MIL-OSI Video: Ukraine: Global impact of the war is felt far beyond – DPPA Briefing | United Nations

Source: United Nations (Video News)

On the tenth anniversary of the Minsk Agreements, US representative John Kelley told the Security Council that returning to Ukraine’s pre-2014 borders was “an unrealistic objective,” while musician and peace activist Roger Waters welcomed United States President Donald Trump and Russian President Vladimir Putin talks on Ukraine as “a move in the right direction.”

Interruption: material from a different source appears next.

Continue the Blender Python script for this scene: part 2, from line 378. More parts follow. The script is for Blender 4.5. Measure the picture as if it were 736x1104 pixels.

Briefing Council members on the situation in Ukraine, Assistant Secretary-General for Europe, Central Asia, and the Americas Miroslav Jenča said the ten-year anniversary of the Minsk Agreements has taught us that “agreeing on the ceasefire or the signing of an agreement alone do not ensure a durable end to the violence,” and “ensuring that the conflict does not reoccur and does not escalate will require genuine, genuine political will and understanding of its multidimensional complexity for Ukraine and for the region.”

Waters expressed hope that, “maybe there is a glimmer of light at the end of this dark tunnel of war. It’s come three years and hundreds of thousands of priceless lives too late.”

Russian Ambassador Vasily Nebenzya told the Council that “the Minsk agreements were something which the Western sponsors of the Kiev regime needed purely as a smokescreen to provide armaments to Ukraine and to prepare it for war with Russia.”

Nebenzya said, “had the Minsk agreements been implemented in good faith by Ukraine and its sponsors, there would have been nothing, nothing of what subsequently transpired would have occurred.”

The Russian Ambassador said, “diplomacy has finally been actively brought into the game. And opportunities have emerged for the prompt end to the hot phase of the Ukrainian crisis,” and referring to the Minsk Agreements said, “what lessons do the present negotiators need to draw from the process which so abjectly failed three years ago?”

The US representative, for his part said, “we want a sovereign and prosperous Ukraine, but we must start by recognizing and then returning to Ukraine’s pre-2014 borders is an unrealistic objective. Chasing this illusionary goal will only prolong the war and cause more suffering. A durable peace for Ukraine must include robust security guarantees to ensure the war will not begin again. This must not be Minsk 3.0.”

UK representative Barbara Woodward said, “the conditions for a just and lasting peace which protects Ukraine’s security, sovereignty and independence” must be create, and stressed that “Ukraine’s voice must be at the heart of any negotiations.”

Ukraine’s representative Khrystyna Hayovyshyn said, “weak agreements will not bring real peace, they will only lead to the greater war. That is why we are working with our partners to find strong and effective solutions. Peace cannot be bought, especially not at the expense of law and principles, especially principle of territorial integrity and sovereign equality. This cannot be replaced with appeasement. History offers many relevant examples. Our task is to avoid repeating past mistakes, as the cost of those mistakes is more blood, suffering and destruction.”

Today’s meeting coincided with the tenth anniversary of resolution 2202, which endorsed the now-defunct Minsk agreements of 2015 signed by the representatives of European security pact, the OSCE, Russia, Ukraine and leaders of the pro-Russian separatists in the occupied east of Ukraine following Russia’s annexation of Crimea.

The unanimously adopted resolution included a package of measures as its annex, including an immediate and comprehensive ceasefire in the Donetsk and Luhansk regions of Ukraine, as well as the withdrawal of all heavy weapons by both sides by equal distances to create a security zone.